It is both fear and love that mark one’s relations with the great forces of nature
For a moment, imagine trekking up a path in the high mountains to observe a mother grizzly bear. She might be curled up, asleep and magnificent, but she is very dangerous when aroused. Now, multiply the one mother bear by one thousand. The feeling of a somnolent power of tremendous anger and destructive force, this is one way to describe the feeling of approaching Passu Glacier in Gilgit-Baltistan.
Just in case the appreciation of the natural world was getting cosy, a trek up the Karakoram mountains to be near a glacier is a great wake up call to the awe and fear that nature also evokes.
During my first doctoral research tutorial, my professor and I had a conversation about the ways in which indigenous communities might experience nature. We spoke from our field experience, for neither of us were neophytes. I offered the elements of sustenance, home, sense of the sacred and other positive human experiences with nature. Looking deep into the professor’s blue-grey eyes, I will never forget what she offered up in our tutorial discussion: fear, unpredictability, danger and destruction are also nature associations.
Now, 15 years after that discussion held in the cosy safety of an Oxford college, I remembered those exemplars as we spent a day trekking from Borith Lake to a weather station high up (at almost 10,000 feet altitude) near Passu Glacier.
A trek such as this is a meditation for the human being and has been since time immemorial for those who traversed the great mountains of the world on foot, alone, in groups or in caravans with their pack animals. The arena of such a walk is a vast emptiness, under an ice-blue sky, surrounded by white, snow-tipped peaks – in this case, the series of jagged summits called the Passu cathedrals – and sensing crumbling, dark slate and sand under one’s feet. The north-south axis of one’s being is pinned into a point under a limitless upwardness above one’s head, and a vertiginous downwardness of the sheer cliff below one’s feet.
Pakistan is home to the most glaciated locations in the world outside the North and South Poles. Not many people realise what this means or why it has come to be so. First, to explain what these fear-inspiring glaciers really are, and then how there are so many in the mountains that fall into our territories in contrast to the other great mountain ranges of the world.
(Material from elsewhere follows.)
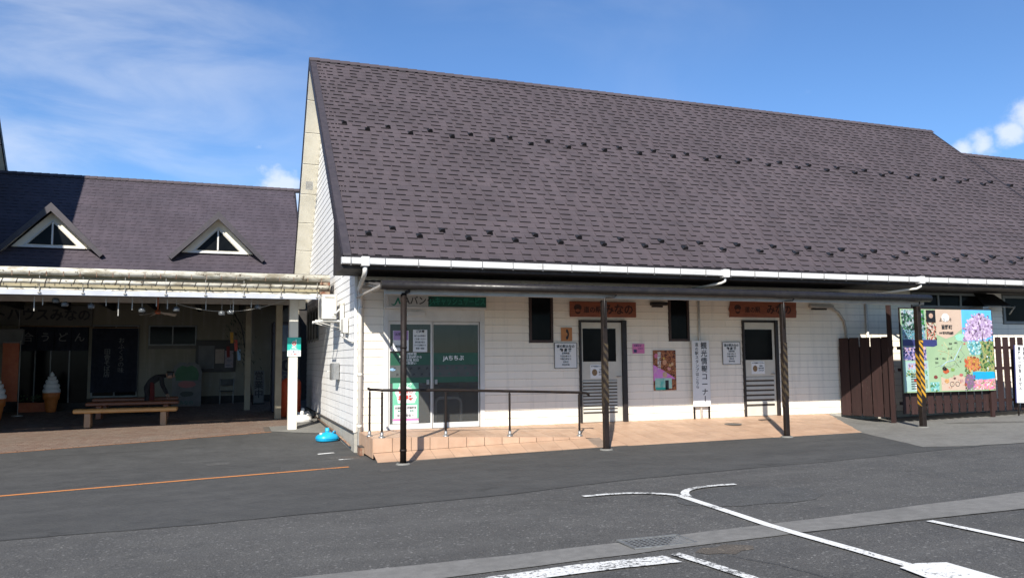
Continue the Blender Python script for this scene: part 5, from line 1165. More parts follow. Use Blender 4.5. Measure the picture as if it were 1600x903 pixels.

Glaciers are masses of ice accumulated into the folds of mountains over millennia - every summer when the sun’s heat enters the ice it causes movement. Sounds simple enough, except when you realise that glaciers have behaviours almost like a giant creature. The ice behaves as one massif. As a monument of ice, a glacier moves and shapes the land like a giant sculptor, cutting into slices enormous mountain masses like sponge cake, grinding upturned layers of sedimentary earth into crumbly moraine, and hollowing out valleys into ravines and plateaus: all on a landscape scale that is larger than most people can conceive, and a time period of thousands of years.
To hear a glacier move, which I once did in spring, is never to forget its earthshaking power. Not quite like the rumbling of an earthquake, not an explosion either, it is as if the bowels of the earth are groaning; thus, the metaphor of a sleeping grizzly bear as glacier.
Yet, in shorter time cycles of the annual calendar, these same fearsome glaciers let loose glacial melt-water that is channelled by humans into sources of cultivation, sustenance and home. The thing is, they are benign and fearsome both at the same time, which goes back to the Oxford discussion about relations to nature being fearsome and lovable.
The reason why we have so many in the Karakorams is a relatively simple matter. These mountains are new in geological time, and like new teeth, they are very jagged, not being rubbed smooth by the elements. This gives them a great many crevices in which to collect ice, which is the principle of a glacier. In contrast, consider for a moment, the nearby Himalaya, and you will imagine much rounder silhouettes and stretched out ranges: fewer crags in which to collect ice. So most of the combined glacial ice of the Himalaya (India, Nepal, Bhutan) is less than half of the glacial ice in the Karakoram of Pakistan.
Some 110 years ago, the village of Passu upon which I looked down on our trek, was suddenly cut down in half when a glacier let out a burst of water into the Hunza River. Overnight, half the households of Passu were swept away and dissolved into river mud. Sudden injections of heat can make these glaciers do fearsome things such as this outburst event. Yet, Passu’s lifeblood even today is the glacier that normally lets out manageable melt-water to make it a human dwelling.
Fear, love and seeking knowledge – all of these mark our relations with the great forces of nature. And it is these, in an unpredictable mix, that frame the views that we get when beholding the magnificent creature of ice called Passu glacier.